──────── Exercise input ────────
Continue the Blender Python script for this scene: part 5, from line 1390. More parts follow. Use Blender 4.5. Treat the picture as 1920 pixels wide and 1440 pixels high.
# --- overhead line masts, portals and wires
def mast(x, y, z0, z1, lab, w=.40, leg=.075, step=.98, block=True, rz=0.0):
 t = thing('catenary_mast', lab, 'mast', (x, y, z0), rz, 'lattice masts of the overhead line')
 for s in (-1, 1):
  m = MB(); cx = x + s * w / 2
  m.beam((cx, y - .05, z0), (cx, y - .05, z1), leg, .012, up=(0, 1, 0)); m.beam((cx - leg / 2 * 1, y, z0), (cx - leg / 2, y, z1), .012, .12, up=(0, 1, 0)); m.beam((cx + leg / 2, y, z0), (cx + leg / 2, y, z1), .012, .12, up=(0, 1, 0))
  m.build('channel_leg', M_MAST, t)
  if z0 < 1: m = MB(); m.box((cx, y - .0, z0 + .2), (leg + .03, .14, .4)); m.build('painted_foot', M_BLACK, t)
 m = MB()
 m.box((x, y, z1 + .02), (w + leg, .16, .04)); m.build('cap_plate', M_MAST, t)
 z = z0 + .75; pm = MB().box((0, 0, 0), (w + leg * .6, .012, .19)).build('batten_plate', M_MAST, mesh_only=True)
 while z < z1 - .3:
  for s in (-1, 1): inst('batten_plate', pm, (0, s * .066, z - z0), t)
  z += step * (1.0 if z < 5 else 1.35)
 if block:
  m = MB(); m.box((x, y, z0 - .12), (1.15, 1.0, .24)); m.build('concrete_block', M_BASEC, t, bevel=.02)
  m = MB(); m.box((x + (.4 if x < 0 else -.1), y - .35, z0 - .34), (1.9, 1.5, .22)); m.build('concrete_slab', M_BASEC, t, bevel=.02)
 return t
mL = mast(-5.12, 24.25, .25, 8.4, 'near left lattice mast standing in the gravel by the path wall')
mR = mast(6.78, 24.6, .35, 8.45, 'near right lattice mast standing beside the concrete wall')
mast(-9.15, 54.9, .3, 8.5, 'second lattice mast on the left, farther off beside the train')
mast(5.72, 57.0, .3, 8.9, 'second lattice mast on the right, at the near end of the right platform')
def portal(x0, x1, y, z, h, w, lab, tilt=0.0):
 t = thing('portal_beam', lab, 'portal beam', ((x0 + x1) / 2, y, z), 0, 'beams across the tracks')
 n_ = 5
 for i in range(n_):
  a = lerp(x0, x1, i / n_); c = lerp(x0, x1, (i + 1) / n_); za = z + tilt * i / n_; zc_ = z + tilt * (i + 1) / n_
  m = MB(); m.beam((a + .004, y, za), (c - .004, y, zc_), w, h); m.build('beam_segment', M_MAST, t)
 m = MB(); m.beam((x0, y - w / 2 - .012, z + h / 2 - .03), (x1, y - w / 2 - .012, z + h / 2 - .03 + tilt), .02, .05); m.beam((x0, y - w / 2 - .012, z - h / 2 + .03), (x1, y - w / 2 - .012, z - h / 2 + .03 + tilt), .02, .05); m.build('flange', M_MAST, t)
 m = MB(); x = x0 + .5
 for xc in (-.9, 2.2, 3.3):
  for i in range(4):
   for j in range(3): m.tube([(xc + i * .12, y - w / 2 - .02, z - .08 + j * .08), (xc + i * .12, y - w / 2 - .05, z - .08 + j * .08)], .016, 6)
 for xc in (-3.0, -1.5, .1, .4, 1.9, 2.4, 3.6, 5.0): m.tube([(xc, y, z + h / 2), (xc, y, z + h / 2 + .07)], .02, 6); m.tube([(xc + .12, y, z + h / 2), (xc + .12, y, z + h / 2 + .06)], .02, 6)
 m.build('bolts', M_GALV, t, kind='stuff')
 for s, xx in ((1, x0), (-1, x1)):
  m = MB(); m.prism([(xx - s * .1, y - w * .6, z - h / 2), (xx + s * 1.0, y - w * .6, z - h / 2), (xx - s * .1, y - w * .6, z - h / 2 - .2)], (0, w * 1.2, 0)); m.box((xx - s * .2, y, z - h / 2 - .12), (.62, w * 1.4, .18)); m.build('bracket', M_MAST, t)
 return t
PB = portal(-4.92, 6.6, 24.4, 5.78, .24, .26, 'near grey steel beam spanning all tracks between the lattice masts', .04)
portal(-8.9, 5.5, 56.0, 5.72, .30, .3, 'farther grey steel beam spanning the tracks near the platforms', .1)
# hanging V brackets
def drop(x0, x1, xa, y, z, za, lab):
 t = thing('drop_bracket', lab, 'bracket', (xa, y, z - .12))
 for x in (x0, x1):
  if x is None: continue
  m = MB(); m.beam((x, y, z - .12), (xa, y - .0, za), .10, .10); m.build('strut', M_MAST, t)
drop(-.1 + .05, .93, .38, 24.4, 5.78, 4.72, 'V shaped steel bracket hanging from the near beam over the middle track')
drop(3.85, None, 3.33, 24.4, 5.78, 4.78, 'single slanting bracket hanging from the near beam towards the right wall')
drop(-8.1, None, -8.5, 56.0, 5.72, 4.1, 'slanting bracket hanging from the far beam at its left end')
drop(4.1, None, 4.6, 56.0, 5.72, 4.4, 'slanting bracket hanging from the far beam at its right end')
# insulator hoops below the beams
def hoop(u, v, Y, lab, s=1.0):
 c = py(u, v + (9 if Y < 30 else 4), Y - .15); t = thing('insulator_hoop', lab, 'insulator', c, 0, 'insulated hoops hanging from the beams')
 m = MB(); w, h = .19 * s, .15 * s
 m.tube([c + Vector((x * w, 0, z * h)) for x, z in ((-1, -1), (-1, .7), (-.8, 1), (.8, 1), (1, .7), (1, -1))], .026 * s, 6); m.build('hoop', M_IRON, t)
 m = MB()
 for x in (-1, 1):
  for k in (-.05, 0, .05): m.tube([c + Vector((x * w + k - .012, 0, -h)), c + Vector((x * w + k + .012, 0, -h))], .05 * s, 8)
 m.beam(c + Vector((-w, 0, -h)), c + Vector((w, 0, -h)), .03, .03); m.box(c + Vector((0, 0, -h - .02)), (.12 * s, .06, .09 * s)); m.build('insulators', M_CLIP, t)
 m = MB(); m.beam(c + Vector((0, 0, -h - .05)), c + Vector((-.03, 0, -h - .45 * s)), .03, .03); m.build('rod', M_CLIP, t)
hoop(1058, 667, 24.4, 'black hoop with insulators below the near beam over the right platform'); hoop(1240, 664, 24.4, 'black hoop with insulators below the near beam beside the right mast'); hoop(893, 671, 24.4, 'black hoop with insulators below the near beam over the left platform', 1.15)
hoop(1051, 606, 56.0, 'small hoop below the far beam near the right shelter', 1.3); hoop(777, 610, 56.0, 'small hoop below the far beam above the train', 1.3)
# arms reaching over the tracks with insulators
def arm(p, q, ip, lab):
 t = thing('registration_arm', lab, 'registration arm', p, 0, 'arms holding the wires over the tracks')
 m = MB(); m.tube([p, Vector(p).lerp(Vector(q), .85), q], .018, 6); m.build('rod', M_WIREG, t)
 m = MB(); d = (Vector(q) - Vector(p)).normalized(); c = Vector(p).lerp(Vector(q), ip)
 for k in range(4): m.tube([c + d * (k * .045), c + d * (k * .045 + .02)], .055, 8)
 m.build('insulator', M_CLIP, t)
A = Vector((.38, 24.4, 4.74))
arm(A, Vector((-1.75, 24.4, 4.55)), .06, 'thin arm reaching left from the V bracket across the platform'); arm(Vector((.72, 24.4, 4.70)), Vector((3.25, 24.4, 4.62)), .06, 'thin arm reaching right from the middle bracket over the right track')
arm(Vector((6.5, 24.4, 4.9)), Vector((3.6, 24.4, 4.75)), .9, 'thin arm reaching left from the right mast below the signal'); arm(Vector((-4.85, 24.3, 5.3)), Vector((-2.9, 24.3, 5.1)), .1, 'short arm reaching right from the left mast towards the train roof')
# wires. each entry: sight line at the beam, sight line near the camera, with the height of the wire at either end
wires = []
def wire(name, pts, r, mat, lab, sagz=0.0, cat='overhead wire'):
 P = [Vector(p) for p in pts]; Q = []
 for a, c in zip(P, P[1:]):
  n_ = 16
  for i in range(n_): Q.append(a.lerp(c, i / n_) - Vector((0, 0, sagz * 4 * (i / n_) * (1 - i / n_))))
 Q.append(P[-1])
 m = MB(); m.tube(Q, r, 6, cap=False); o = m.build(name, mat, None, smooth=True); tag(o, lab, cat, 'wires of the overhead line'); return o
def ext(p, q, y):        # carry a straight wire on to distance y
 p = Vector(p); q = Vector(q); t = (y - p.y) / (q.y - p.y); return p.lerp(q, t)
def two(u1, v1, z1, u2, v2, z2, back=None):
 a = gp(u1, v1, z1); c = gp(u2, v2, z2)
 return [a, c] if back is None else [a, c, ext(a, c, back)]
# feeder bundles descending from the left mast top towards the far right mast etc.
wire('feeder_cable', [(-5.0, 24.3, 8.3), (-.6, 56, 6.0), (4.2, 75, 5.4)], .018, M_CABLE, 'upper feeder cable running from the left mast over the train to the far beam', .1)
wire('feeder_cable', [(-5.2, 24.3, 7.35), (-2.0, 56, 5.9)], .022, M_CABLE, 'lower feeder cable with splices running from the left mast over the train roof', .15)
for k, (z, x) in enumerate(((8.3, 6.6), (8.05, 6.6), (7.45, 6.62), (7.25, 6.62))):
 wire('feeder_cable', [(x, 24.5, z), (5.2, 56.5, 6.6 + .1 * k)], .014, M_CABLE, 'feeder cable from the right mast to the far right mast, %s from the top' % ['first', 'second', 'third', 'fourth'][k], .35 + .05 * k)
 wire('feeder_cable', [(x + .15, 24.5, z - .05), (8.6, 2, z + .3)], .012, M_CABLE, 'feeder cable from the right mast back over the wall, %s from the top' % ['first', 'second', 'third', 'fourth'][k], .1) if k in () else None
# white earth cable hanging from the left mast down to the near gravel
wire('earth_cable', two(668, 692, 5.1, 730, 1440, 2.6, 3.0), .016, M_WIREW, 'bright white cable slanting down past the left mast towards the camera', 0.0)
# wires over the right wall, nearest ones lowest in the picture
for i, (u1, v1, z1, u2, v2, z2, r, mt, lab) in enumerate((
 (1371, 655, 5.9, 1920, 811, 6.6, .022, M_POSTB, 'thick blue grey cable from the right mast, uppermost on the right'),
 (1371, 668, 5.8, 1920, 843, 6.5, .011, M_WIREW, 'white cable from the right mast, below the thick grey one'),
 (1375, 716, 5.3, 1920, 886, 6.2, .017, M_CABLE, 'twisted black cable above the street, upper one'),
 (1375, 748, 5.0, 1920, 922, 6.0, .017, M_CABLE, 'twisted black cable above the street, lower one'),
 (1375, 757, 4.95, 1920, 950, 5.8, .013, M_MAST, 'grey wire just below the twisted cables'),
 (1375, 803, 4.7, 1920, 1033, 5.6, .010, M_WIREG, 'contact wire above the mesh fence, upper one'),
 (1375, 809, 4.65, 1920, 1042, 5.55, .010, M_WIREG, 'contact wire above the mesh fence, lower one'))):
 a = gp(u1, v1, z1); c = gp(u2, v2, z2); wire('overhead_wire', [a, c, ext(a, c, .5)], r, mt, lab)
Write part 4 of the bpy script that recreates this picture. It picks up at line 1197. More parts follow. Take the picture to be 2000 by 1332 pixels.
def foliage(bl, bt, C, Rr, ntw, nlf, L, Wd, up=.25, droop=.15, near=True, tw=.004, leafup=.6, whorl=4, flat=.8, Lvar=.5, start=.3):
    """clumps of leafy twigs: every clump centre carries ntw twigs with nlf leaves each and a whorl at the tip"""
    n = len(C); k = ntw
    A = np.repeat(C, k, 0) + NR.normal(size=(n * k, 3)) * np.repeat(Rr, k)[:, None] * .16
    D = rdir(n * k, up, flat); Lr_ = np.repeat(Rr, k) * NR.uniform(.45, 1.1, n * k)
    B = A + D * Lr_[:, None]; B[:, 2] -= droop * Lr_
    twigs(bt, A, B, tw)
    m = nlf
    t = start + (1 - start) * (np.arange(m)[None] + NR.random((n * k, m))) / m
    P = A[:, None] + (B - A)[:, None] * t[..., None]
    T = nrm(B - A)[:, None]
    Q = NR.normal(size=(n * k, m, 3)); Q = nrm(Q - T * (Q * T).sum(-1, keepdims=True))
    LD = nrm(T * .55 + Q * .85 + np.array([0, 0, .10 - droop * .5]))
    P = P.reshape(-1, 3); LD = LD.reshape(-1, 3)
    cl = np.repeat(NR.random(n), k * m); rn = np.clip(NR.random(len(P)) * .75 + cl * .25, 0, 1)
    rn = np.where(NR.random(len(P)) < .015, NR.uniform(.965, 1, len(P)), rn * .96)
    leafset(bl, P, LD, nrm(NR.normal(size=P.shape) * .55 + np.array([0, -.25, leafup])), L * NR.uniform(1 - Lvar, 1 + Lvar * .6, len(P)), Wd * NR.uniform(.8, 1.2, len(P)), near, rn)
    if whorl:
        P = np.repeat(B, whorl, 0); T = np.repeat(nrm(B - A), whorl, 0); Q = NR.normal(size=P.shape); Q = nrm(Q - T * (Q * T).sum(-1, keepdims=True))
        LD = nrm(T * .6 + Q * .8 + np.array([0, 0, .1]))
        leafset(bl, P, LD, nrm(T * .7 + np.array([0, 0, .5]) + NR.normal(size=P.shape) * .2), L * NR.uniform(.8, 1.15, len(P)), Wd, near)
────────
> **Stated exercise**:
Return exactly the lines from the one containing "Write part 4" through the last line of the records above, both included, and nothing else.

> **Output below**:
Write part 4 of the bpy script that recreates this picture. It picks up at line 1197. More parts follow. Take the picture to be 2000 by 1332 pixels.
def foliage(bl, bt, C, Rr, ntw, nlf, L, Wd, up=.25, droop=.15, near=True, tw=.004, leafup=.6, whorl=4, flat=.8, Lvar=.5, start=.3):
    """clumps of leafy twigs: every clump centre carries ntw twigs with nlf leaves each and a whorl at the tip"""
    n = len(C); k = ntw
    A = np.repeat(C, k, 0) + NR.normal(size=(n * k, 3)) * np.repeat(Rr, k)[:, None] * .16
    D = rdir(n * k, up, flat); Lr_ = np.repeat(Rr, k) * NR.uniform(.45, 1.1, n * k)
    B = A + D * Lr_[:, None]; B[:, 2] -= droop * Lr_
    twigs(bt, A, B, tw)
    m = nlf
    t = start + (1 - start) * (np.arange(m)[None] + NR.random((n * k, m))) / m
    P = A[:, None] + (B - A)[:, None] * t[..., None]
    T = nrm(B - A)[:, None]
    Q = NR.normal(size=(n * k, m, 3)); Q = nrm(Q - T * (Q * T).sum(-1, keepdims=True))
    LD = nrm(T * .55 + Q * .85 + np.array([0, 0, .10 - droop * .5]))
    P = P.reshape(-1, 3); LD = LD.reshape(-1, 3)
    cl = np.repeat(NR.random(n), k * m); rn = np.clip(NR.random(len(P)) * .75 + cl * .25, 0, 1)
    rn = np.where(NR.random(len(P)) < .015, NR.uniform(.965, 1, len(P)), rn * .96)
    leafset(bl, P, LD, nrm(NR.normal(size=P.shape) * .55 + np.array([0, -.25, leafup])), L * NR.uniform(1 - Lvar, 1 + Lvar * .6, len(P)), Wd * NR.uniform(.8, 1.2, len(P)), near, rn)
    if whorl:
        P = np.repeat(B, whorl, 0); T = np.repeat(nrm(B - A), whorl, 0); Q = NR.normal(size=P.shape); Q = nrm(Q - T * (Q * T).sum(-1, keepdims=True))
        LD = nrm(T * .6 + Q * .8 + np.array([0, 0, .1]))
        leafset(bl, P, LD, nrm(T * .7 + np.array([0, 0, .5]) + NR.normal(size=P.shape) * .2), L * NR.uniform(.8, 1.15, len(P)), Wd, near)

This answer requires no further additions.